J'avoue d'emblée qu'on peut être vite déçu par "Piazza d'Italia" tant ce roman donne l'impression d'être une création inachevée, non pas comme des tableaux de Leonardo da Vinci où l'on s'extasie du "non finito", mais comme une automobile incomplète à laquelle, de ci de là, il manquerait une roue, deux bougies, un amortisseur, ou une portière, etc... L'incipit voit déjà périr un premier personnage du nom de Garibaldo : il avait crié "A bas le roi !" alors que son modèle — Garibaldi on suppose — avait tant contribué à l'unité nationale, à l'accomplissement du Risorgimento. Vient ensuite un autre Garibaldo qui sera lui victime du garde-chasse. En attendant que le troisième du nom tombe pour la Démocratie, mais à l'âge de soixante ans, alors que les deux premiers avaient trouvé la mort à trente ans.

Entre temps, loin du village de Borgo, les jumeaux Quarto et Volturno ont trouvé la mort dans l'aventure coloniale italienne, enfin, l'un des deux, dont la dépouille a été rapatriée et dont le cadavre sera re-tué sur ordre d'un officier allemand en 1943, tandis qu'un autre membre de la famille, Melchiorre, celui qui a mal tourné — après avoir fait des études et être devenu l'ingénieur de la Fattoria Vecchia, il est devenu fasciste —, aura finalement le bon goût de s'empoisonner alors que les nazis brûlent l'église, que la cloche fond, et que le curé don Mulvio prend le maquis, non pour rejoindre les partisans qui ont quitté le village et sont pourchassés par l'envahisseur, mais pour trouver la sainteté d'un ermite au fond d'une grotte, lui l'admirateur de saint Jérôme.
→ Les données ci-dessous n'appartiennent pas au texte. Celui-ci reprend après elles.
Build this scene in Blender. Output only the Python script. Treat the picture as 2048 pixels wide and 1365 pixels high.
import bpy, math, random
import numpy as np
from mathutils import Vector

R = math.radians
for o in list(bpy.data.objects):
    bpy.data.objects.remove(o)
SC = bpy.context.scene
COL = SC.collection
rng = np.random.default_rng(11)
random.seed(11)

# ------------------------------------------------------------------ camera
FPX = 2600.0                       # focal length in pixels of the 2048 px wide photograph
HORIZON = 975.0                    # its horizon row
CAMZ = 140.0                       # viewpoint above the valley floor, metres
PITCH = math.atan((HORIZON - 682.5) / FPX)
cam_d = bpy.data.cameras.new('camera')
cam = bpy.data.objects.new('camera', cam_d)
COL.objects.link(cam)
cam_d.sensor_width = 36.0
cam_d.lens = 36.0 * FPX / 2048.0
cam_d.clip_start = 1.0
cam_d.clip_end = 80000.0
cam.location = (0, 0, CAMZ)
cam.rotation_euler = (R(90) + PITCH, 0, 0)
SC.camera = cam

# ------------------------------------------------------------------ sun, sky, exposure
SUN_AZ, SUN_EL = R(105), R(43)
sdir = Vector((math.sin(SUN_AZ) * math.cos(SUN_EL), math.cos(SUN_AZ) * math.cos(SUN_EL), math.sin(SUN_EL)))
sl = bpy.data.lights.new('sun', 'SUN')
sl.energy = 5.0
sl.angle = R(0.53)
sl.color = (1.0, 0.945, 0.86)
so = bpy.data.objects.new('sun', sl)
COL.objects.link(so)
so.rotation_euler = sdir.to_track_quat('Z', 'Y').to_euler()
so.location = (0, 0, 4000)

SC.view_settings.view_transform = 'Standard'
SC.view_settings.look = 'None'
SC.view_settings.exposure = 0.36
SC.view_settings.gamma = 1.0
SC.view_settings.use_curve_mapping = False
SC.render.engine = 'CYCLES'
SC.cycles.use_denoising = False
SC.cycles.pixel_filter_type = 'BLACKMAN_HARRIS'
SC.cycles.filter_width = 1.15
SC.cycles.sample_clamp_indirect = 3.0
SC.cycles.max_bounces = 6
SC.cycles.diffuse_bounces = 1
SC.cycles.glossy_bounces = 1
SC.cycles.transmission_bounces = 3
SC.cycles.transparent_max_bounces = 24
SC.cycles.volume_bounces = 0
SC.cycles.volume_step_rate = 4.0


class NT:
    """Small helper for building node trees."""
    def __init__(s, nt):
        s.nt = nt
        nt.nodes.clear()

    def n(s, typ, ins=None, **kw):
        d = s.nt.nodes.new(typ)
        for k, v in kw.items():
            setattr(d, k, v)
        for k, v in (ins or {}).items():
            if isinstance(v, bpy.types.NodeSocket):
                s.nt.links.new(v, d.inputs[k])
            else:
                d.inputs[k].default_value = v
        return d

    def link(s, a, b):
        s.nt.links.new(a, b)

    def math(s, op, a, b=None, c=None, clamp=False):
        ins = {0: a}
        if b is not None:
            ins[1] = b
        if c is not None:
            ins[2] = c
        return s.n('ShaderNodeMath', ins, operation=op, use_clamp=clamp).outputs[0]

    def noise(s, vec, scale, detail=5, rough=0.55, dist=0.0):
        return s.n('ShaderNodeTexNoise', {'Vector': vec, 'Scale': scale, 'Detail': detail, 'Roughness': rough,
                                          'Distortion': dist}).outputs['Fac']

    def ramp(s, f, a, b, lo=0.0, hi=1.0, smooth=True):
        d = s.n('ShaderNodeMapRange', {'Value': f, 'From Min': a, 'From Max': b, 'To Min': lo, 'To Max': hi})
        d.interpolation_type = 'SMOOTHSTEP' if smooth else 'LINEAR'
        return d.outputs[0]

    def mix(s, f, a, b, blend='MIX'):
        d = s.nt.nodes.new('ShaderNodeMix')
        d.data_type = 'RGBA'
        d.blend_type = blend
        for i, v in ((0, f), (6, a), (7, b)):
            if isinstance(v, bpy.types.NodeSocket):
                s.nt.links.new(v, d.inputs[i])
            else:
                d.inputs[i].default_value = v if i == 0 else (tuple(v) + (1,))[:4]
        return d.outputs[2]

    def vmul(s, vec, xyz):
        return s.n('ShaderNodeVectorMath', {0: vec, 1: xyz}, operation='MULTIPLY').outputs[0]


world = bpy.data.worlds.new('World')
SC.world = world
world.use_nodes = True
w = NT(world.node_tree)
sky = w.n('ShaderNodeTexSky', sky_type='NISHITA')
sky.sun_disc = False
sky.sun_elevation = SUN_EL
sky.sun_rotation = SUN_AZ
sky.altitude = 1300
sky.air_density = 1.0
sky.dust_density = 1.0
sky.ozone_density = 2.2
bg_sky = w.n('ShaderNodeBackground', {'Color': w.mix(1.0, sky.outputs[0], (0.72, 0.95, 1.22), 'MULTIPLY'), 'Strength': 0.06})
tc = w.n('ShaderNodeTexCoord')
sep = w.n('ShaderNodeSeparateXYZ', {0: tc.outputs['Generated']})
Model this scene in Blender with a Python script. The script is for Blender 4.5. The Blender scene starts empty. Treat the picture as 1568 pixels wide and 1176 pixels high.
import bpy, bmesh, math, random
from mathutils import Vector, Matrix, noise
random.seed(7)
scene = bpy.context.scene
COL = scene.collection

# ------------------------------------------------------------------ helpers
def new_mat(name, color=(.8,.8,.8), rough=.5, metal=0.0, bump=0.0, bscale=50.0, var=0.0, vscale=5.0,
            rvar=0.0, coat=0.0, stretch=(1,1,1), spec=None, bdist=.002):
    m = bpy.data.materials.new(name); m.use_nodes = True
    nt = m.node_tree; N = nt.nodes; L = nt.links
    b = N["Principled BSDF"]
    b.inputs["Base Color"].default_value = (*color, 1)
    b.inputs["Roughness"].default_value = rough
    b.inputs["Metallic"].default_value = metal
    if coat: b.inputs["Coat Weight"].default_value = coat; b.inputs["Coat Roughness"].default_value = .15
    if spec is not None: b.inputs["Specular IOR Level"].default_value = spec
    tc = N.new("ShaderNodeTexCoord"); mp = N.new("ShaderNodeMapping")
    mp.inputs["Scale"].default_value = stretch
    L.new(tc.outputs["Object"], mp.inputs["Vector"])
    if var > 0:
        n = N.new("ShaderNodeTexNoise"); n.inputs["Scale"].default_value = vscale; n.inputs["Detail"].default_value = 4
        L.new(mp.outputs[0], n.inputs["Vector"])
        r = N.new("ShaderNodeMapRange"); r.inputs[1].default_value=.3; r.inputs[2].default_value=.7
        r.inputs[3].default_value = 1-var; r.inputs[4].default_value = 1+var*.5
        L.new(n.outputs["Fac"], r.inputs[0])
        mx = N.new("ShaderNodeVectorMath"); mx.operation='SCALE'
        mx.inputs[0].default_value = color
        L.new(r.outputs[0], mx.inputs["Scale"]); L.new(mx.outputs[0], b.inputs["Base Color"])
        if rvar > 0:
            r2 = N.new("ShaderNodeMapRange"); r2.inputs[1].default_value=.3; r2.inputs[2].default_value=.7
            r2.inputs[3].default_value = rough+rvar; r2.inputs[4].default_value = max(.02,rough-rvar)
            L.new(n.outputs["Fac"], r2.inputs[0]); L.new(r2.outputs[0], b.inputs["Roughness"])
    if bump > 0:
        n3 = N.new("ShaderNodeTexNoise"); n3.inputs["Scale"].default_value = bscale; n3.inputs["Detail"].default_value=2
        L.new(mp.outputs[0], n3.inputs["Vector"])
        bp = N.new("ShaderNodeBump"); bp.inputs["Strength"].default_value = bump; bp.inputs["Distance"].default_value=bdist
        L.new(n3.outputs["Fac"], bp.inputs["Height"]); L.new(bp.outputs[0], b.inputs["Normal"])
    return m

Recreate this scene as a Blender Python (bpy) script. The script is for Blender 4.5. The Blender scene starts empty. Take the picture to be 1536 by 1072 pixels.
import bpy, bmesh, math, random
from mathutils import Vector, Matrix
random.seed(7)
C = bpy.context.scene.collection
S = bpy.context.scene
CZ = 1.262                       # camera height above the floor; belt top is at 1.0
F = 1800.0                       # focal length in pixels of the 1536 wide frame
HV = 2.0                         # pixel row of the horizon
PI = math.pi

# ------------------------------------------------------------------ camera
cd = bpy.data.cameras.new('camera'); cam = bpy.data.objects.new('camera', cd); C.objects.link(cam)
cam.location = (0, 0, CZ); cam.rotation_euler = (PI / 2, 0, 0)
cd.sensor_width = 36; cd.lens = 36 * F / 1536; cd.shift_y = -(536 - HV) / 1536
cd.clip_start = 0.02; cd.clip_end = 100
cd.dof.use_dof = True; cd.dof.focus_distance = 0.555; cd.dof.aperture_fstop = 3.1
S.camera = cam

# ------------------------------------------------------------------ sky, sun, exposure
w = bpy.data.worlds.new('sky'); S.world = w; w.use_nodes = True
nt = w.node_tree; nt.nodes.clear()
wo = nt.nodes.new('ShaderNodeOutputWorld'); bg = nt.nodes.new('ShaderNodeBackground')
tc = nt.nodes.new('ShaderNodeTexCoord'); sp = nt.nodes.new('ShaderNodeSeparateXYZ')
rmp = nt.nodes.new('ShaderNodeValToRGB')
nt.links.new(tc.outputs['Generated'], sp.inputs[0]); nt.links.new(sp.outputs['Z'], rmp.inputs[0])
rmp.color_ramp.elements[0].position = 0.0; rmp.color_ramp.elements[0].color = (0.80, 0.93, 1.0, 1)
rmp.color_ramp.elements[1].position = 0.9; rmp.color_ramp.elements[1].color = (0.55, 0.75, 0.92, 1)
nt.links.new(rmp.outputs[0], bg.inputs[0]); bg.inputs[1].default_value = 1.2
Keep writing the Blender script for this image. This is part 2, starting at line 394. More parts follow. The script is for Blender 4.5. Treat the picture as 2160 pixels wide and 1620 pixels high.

« Être pauvre, à Borgo, cela voulait dire qu'on coupait des roseaux dans les marais.» L'auteur dessine la vie d'un village pauvre de la côte toscane, trois ou quatre générations d'une même famille. Des hommes, j'ai déjà parlé. Ils sont placés au premier plan et ils ont ouvertement des idées politiques. En retrait viennent les femmes de cette famille de ruraux : Anita, Esperia, Asmara, elles vieillissent sans se plaindre en attendant le retour des hommes : de la guerre, de la France, de l'Amérique ou de l'Argentine. Parmi les personnages secondaires, il y aussi Zelmira et son penchant pour l'astrologie, Gavure le bossu qui distribue la presse anarchiste, et un cinéma, le Splendide, qui perd son "e" final à force d'attendre son inauguration. Tout cela est très décousu, fait d'un patchwork de petits chapitres souvent incisifs, j'allais dire "déstructuré" ce qui serait exagéré. Ça se veut militant, contre le roi, contre la guerre, contre le fascisme. Deux des personnages principaux prennent la carte du PCI tandis que le "Splendid" va devenir une coopérative. Je n'ai pas été vraiment convaincu... mais la lecture de cette œuvre de jeunesse n'est pas astreignante. Bref, ni le meilleur ni le pire dans l'œuvre de Tabucchi dont on comprendra qu'une partie de la notoriété n'est pas due à la littérature mais à l'engagement politique à gauche.

Antonio TABUCCHI - Piazza d'Italia. Traduit par Lise Chapuis. Christian Bourgois, 1994, 188 pages (10-18). Réédition: Folio, 2009.